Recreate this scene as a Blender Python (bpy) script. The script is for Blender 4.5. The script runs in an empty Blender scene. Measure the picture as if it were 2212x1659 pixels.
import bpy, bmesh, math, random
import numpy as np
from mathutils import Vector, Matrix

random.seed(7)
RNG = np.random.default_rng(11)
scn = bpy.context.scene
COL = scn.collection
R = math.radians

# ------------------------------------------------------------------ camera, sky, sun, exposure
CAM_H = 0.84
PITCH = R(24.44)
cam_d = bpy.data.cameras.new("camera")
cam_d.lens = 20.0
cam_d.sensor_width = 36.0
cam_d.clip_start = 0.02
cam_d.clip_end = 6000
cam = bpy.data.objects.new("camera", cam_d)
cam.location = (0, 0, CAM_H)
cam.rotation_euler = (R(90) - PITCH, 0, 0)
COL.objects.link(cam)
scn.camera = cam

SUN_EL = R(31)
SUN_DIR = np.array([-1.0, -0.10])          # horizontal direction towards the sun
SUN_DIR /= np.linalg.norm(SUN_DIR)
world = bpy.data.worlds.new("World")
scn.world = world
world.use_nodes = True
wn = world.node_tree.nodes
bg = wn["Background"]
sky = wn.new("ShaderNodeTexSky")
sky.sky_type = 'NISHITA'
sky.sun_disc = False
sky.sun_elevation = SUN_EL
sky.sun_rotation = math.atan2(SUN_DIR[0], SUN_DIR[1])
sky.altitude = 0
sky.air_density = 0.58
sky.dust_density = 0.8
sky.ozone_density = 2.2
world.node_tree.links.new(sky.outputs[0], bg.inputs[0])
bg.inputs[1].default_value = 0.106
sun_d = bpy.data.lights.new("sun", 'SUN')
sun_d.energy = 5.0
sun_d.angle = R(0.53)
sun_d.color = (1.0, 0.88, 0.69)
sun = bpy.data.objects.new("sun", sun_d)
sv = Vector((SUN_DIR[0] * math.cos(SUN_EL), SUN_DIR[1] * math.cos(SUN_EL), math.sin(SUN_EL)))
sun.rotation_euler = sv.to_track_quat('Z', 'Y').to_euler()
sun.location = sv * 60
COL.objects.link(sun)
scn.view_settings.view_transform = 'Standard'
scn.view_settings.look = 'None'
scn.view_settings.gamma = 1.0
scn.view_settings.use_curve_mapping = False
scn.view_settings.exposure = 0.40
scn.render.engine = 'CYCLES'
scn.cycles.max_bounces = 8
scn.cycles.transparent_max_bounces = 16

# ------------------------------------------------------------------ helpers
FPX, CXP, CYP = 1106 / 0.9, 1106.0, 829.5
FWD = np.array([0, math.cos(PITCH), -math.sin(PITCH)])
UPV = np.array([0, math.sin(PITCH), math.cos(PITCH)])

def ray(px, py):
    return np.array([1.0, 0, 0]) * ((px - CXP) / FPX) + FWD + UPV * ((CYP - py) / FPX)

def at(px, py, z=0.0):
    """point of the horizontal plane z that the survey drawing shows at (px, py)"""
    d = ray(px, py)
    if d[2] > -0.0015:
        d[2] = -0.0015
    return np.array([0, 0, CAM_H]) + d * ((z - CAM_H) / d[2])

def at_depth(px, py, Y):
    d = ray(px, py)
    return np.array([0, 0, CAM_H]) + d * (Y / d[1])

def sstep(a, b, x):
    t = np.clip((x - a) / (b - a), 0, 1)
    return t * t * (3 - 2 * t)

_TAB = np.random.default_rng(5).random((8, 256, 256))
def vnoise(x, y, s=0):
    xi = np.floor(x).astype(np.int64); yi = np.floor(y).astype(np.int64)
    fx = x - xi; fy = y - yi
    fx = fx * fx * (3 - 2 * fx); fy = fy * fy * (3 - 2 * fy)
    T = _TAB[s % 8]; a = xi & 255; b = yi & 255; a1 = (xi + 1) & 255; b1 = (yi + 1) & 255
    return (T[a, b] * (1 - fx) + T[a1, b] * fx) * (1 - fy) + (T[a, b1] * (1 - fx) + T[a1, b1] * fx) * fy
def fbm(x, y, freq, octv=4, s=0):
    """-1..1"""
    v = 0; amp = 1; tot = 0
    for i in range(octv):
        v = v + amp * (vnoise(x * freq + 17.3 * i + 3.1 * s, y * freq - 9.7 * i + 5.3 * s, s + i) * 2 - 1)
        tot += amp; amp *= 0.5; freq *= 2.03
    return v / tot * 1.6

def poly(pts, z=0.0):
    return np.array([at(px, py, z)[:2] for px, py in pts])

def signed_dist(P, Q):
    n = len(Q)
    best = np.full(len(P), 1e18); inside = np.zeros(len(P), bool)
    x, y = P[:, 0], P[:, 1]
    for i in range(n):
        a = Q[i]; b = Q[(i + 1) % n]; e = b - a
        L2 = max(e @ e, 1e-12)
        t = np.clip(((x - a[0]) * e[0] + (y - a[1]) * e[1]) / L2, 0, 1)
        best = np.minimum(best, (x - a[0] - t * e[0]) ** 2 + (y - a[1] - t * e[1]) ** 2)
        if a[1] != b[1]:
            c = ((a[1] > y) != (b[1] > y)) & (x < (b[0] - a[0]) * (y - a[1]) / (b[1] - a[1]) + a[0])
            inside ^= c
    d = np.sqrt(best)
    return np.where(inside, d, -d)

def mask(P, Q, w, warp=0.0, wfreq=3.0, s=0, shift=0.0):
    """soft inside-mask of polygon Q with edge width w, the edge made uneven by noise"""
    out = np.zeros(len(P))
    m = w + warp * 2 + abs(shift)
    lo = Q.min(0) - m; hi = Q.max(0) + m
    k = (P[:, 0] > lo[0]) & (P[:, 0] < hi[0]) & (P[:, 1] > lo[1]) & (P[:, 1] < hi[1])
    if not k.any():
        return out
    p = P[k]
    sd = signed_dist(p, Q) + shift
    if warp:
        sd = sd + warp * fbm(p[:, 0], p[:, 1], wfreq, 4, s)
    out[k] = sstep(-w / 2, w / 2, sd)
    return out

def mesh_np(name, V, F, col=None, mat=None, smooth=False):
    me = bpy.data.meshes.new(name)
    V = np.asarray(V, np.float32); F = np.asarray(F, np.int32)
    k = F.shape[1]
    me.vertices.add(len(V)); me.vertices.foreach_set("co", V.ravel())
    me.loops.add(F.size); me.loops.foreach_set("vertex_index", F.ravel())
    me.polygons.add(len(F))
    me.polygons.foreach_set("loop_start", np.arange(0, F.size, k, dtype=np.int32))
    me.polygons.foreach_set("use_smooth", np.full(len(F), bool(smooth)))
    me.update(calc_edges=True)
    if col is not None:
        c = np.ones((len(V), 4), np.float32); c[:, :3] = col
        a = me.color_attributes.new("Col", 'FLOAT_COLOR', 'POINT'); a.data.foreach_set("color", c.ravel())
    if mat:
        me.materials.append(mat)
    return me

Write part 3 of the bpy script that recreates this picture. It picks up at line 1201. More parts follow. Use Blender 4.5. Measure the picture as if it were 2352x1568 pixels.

● **TASK BRIEF**
Print, unaltered, every line from the beginning of the material down to the line with "scn.camera = cam".

● **WRITTEN ANSWER**
Recreate this scene as a Blender Python (bpy) script. The script is for Blender 4.5. The script runs in an empty Blender scene. Measure the picture as if it were 2212x1659 pixels.
import bpy, bmesh, math, random
import numpy as np
from mathutils import Vector, Matrix

random.seed(7)
RNG = np.random.default_rng(11)
scn = bpy.context.scene
COL = scn.collection
R = math.radians

# ------------------------------------------------------------------ camera, sky, sun, exposure
CAM_H = 0.84
PITCH = R(24.44)
cam_d = bpy.data.cameras.new("camera")
cam_d.lens = 20.0
cam_d.sensor_width = 36.0
cam_d.clip_start = 0.02
cam_d.clip_end = 6000
cam = bpy.data.objects.new("camera", cam_d)
cam.location = (0, 0, CAM_H)
cam.rotation_euler = (R(90) - PITCH, 0, 0)
COL.objects.link(cam)
scn.camera = cam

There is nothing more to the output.